A história já se tornou clássica – em uma fazenda localizada na Inglaterra (mas que simbolizava a então União Soviética), um porco premiado chamado Major convence os outros animais de que é preciso declarar guerra aos seres humanos, expulsá-los da comunidade e assumir a administração. Começa uma luta pelo poder. Eis o ponto de partida de A Revolução dos Bichos, um dos grandes momentos da carreira de George Orwell (1903-1950) que a Companhia das Letras relançou recentemente (152 páginas, R$ 22), continuando a publicação da obra do escritor.

Escrita em plena 2.ª Guerra Mundial e publicada em 1945 depois de ter sido recusada por várias editoras, a pequena narrativa causou um verdadeiro furor por satirizar ferozmente a ditadura stalinista justamente durante um momento em que os soviéticos ainda eram aliados das forças ocidentais na luta contra os nazi-fascistas. Afinal, na história, os animais se revoltam contra o sr. Jones, que representa o czar Nicolau 2º, e o porco Major não seria Lenin, mas Karl Marx, teórico da revolução que só será deflagrada depois de sua morte por outros dois suínos, o banido Bola-de-Neve e o despótico Napoleão, representando Trotsky e Stalin, respectivamente.

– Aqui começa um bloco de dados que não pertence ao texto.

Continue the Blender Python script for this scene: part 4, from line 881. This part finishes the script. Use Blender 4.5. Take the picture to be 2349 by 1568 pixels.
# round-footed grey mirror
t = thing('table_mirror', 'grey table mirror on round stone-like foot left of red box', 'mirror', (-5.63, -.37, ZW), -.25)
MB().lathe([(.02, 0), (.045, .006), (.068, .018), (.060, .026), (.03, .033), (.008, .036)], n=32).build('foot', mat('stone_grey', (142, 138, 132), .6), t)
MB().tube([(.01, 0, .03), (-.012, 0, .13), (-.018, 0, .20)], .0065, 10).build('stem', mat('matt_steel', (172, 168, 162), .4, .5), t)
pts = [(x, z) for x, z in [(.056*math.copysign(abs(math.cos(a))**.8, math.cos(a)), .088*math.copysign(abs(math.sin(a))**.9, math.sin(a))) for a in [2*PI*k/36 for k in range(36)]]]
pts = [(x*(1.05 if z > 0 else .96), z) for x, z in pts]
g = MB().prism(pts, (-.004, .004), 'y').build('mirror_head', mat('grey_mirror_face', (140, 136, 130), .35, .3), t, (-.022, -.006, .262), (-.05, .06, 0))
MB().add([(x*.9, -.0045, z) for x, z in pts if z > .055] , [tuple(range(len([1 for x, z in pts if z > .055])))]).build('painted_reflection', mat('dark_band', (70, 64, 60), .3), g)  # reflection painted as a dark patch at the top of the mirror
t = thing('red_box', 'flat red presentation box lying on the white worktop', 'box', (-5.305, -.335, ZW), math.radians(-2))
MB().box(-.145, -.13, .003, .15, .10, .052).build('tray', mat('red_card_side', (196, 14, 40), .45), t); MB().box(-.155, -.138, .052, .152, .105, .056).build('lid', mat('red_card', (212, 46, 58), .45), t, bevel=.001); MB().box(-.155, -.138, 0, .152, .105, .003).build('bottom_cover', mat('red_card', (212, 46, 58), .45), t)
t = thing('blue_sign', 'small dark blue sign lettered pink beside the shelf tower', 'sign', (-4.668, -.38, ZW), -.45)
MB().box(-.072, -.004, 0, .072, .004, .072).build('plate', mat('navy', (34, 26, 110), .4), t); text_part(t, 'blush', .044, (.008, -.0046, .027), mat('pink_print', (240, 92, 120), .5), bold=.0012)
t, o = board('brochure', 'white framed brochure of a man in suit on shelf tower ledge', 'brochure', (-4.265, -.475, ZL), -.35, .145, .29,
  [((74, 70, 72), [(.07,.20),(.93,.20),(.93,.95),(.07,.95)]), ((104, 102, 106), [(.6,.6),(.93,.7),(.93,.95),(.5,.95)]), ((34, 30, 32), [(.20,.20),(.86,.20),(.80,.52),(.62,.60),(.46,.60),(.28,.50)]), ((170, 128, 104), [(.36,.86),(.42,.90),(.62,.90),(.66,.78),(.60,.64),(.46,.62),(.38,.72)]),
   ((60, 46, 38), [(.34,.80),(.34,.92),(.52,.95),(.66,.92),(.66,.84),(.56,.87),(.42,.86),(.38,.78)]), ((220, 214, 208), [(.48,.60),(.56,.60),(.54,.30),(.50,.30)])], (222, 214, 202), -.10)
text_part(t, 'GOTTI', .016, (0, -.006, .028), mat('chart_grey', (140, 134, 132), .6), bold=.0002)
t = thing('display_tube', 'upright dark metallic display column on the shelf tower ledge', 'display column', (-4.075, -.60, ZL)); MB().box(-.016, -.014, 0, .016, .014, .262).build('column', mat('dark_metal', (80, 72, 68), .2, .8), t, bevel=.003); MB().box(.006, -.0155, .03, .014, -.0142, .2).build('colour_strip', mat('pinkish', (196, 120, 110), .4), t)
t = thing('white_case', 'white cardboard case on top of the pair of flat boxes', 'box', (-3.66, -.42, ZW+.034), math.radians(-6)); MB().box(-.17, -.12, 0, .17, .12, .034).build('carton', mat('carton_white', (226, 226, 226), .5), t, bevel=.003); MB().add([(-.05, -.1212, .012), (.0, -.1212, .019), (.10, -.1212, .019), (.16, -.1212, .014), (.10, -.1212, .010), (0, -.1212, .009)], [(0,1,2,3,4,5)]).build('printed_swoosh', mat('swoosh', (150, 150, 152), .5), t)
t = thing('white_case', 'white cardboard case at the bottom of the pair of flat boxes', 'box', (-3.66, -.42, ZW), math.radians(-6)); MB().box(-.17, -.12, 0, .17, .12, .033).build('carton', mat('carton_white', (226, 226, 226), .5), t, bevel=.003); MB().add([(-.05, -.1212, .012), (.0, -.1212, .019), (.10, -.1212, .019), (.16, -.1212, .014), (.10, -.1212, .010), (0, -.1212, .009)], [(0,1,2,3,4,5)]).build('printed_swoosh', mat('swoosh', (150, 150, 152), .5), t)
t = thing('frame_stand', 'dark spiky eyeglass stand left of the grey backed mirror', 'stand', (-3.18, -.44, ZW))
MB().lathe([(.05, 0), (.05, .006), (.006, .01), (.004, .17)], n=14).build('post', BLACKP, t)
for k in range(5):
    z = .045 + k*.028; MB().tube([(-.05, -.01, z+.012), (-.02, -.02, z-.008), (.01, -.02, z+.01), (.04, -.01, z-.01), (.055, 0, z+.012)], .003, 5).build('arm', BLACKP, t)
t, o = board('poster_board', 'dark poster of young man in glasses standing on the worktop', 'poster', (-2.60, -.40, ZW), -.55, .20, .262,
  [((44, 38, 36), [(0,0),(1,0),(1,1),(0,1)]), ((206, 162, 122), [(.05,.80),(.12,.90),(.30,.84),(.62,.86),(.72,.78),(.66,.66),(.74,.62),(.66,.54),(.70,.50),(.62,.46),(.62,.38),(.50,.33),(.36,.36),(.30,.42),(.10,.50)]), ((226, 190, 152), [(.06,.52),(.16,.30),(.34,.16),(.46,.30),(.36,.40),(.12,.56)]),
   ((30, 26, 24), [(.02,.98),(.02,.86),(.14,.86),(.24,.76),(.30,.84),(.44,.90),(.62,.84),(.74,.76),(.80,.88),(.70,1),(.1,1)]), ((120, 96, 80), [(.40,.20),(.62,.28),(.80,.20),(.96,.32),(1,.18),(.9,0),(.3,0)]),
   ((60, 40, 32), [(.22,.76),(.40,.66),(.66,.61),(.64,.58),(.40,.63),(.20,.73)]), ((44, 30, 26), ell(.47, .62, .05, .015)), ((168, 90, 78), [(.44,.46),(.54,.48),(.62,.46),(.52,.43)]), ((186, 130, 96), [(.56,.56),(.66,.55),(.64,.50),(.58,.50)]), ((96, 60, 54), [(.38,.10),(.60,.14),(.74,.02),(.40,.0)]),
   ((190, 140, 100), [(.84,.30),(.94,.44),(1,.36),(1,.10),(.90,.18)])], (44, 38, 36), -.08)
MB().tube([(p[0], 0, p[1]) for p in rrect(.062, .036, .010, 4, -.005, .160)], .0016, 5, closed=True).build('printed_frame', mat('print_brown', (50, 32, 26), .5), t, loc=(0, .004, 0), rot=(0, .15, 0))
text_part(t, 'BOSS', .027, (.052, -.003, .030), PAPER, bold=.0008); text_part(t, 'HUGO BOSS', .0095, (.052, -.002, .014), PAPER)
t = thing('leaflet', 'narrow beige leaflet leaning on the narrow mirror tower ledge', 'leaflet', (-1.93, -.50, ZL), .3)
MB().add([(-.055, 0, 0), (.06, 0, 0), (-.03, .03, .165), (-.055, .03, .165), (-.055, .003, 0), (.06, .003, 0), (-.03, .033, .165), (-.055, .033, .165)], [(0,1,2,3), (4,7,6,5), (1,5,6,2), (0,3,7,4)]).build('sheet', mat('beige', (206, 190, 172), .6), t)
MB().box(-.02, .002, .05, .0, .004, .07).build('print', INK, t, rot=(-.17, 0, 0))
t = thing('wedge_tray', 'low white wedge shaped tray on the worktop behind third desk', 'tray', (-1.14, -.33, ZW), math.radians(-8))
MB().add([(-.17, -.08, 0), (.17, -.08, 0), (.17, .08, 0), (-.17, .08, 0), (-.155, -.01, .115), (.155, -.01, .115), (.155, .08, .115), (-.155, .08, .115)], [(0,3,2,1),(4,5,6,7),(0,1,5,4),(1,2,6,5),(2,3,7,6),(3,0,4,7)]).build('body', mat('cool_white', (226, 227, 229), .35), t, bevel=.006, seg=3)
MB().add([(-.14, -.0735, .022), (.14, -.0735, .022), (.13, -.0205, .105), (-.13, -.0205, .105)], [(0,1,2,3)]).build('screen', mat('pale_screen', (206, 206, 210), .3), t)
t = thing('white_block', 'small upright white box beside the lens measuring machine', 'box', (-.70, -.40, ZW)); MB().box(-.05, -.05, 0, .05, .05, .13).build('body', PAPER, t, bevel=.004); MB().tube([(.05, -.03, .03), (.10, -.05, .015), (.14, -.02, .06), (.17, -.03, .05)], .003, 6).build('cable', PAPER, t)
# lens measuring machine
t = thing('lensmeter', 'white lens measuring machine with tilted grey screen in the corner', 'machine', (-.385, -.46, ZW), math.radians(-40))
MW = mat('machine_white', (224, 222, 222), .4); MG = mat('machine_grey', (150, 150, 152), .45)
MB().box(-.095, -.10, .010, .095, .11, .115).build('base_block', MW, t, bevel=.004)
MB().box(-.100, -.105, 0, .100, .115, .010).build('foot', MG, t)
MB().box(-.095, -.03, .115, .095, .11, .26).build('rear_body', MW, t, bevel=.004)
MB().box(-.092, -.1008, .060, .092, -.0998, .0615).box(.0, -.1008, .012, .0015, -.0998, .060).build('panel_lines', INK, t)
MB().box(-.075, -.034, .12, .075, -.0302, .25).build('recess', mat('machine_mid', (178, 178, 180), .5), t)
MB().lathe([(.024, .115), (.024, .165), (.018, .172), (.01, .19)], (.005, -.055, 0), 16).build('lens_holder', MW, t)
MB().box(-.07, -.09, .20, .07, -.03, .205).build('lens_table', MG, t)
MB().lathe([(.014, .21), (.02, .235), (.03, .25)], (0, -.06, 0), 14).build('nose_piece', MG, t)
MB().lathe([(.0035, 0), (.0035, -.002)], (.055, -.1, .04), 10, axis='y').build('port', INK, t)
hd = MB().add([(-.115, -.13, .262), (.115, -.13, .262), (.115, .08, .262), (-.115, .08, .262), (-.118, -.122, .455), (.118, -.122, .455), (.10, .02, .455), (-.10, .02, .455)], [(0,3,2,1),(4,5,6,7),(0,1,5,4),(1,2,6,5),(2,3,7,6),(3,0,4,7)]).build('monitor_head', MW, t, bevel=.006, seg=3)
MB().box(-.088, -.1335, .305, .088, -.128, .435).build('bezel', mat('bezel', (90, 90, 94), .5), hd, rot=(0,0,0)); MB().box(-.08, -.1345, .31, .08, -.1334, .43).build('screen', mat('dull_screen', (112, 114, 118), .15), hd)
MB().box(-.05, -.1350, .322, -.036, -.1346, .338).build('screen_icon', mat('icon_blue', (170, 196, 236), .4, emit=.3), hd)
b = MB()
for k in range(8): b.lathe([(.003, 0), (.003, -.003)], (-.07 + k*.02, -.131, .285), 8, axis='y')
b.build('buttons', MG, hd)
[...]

Quando foi publicado no Reino Unido (nos Estados Unidos, o livro chegou em 1946),  a publicação ajudou a abrir os olhos do Ocidente sobre a real natureza do sistema soviético. Curiosamente, a obra foi publicada em agosto de 1945, mesmo período em que os Estados Unidos explodiram as bombas atômicas no Japão, encerrando a guerra e mandando um aviso aos soviéticos iniciando a chamada guerra fria.
O livro de Orwell era a mobilização do gênio criador para denunciar um dos principais elementos dessa política, o Estado totalitário. Se inicialmente serviu como instrumento a serviço das forças capitalistas, A Revolução dos Bichos conseguiu, com o passar do tempo, provar que seu alvo era mais amplo e direcionado contra o totalitarismo. 

As qualidades da prosa também se sobressaem. Apaixonado pelo campo inglês, onde viveu no fim dos anos 1930, Orwell faz isso ecoar logo nas primeiras páginas: transbordam ali detalhes físicos da rotina no campo, observados com amor. Ao mesmo tempo, ele utiliza os discursos dos porcos para ironizar o discurso comunista. Eis, aí, a habilidade das palavras de Orwell que tanto ordenham uma vaca como beliscam um revisionista. Com o tempo, algumas frases tornaram-se clássicas, como “Todos os animais são iguais, mas alguns animais são mais iguais do que os outros”, confirmando sua vitalidade. Hoje, o livro de Orwell já pode ser lido sem o viés ideológico reducionista e interpretado como uma alegoria sobre as fraquezas humanas que levam à corrosão dos grandes projetos de revolução política.